Ivan Nova needs to be better than what he has shown during the last eight months. (Image: Rick Osentoski, USA TODAY Sports)

The Struggles of Ivan Nova


We are just over a week into a brand new baseball season, but for some players, the demons of 2012 haven’t gone away just yet. Admittedly, it has been a very small sample size  that Ivan Nova has played in during the 2013 season, but the issues from 2012 are beginning to creep into his game again. With a depleted lineup and a deceptively weak middle of the bullpen, it has been no secret that the starting pitching will need to be on-point in order for the Yankees to tread water the next few weeks. However, it appears that maybe Ivan Nova didn’t get the memo.

It doesn’t mean that this is a small-sample size problem that has resulted from a pitcher needing to get back into a groove following a long off-season. Nova has been dreadful for some time now. Going back to the 2012 All-Star Break, Nova is 2-6 in 12 starts with a 7.10 ERA. Further, since July 15, 2013, Nova only exceeded 6 IP 4 times- including one 3 inning game.

Last year, an unfortunate reoccurring trend from Nova was also his tendency to walk batters, giving up 56 walks this year coupled with 10.3 H/9 IP. More troubling, 87 of the hits surrendered went for extra-base hits (28 homers, 7 triples, 52 doubles). To put that in perspective, Nova allow the most extra-base hits, second-most doubles, and 12th most homers in all of Major League Baseball in 2012. By enjoying significant run support and “pitching out of trouble” in 2011, much of the ability of Nova to win masked many of his struggles that fully came to fruition in 2012.

 

As we look at 2013, Nova has allowed 4 ER in just about 4.2 innings of work, including 5 hits and 2 walks (21 batters faced). The good news for Nova is that there doesn’t appear to be an issue of velocity, as was the case with Phil Hughes in 2011. His velocity, as early as it is, is still hovering in the mid-90s, which right about where he has sat throughout his major league career, so it doesn’t appear that there is an injury.

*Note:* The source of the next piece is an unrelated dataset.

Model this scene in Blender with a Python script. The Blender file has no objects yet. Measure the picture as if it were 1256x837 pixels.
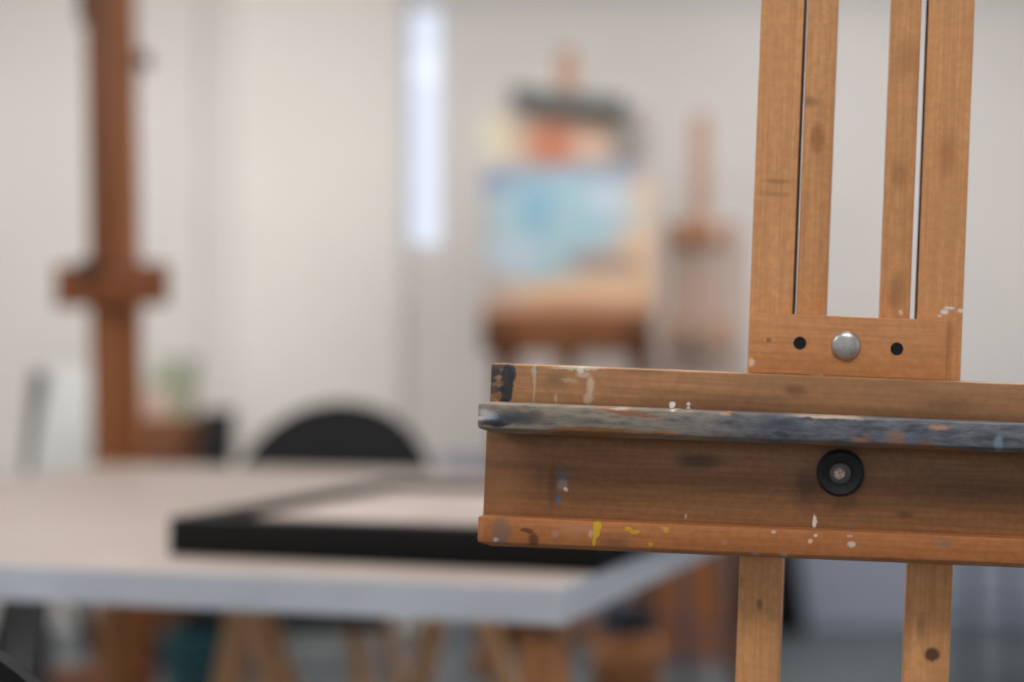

There don’t seem to be too many mechanical issues, though that can be part of the problem. Rather, it appears that Nova’s breaking pitches are his downfall. They seem to either break too far out of the strike zone (hence the walks), or not enough such that they get hit- and hit hard. His fastball is just fine, but with no off-speed or breaking pitches to keep hitters off balance, he will continue to get hit.

 

So, where does that leave Nova? As confirmed by GM Brian Cashman, Nova does have one option left, so the Yankees have the flexibility to send him to AAA Scranton to work out whatever issues he seems to be fighting. I don’t necessarily see this happening, but the leash will be undoubtedly shorter than it was last year. Don’t forget, through most of the second half in 2012, the Yankees had a very comfortable division lead, and was only pulled from the rotation in late August in favor of David Phelps (when the lead had begun to dwindle to almost nothing). This year, the team hasn’t had a ton of success (yes, I know it’s early), and the regulars- Joba Chamberlain, Hiroki Kuroda, have been struggling. The Yankees may not want to take a chance by allowing Nova to just work it out in the majors, preferring to let Phelps have at it and use Warren in the pen as the long-man.

 

At the end of the day, whatever the Yankees decide, it is imperative upon Ivan Nova to figure out his issues, and figure them out quickly. The Yankees will be relying heavily upon their rotation not only through the first few weeks, but through the rest of the season, and they cannot afford to throw out a struggling pitcher out on the mound every turn through the rotation. Ultimately, Nova may not reach the heights he showed during 2011, but he has to be better than his 2012 numbers in 2013.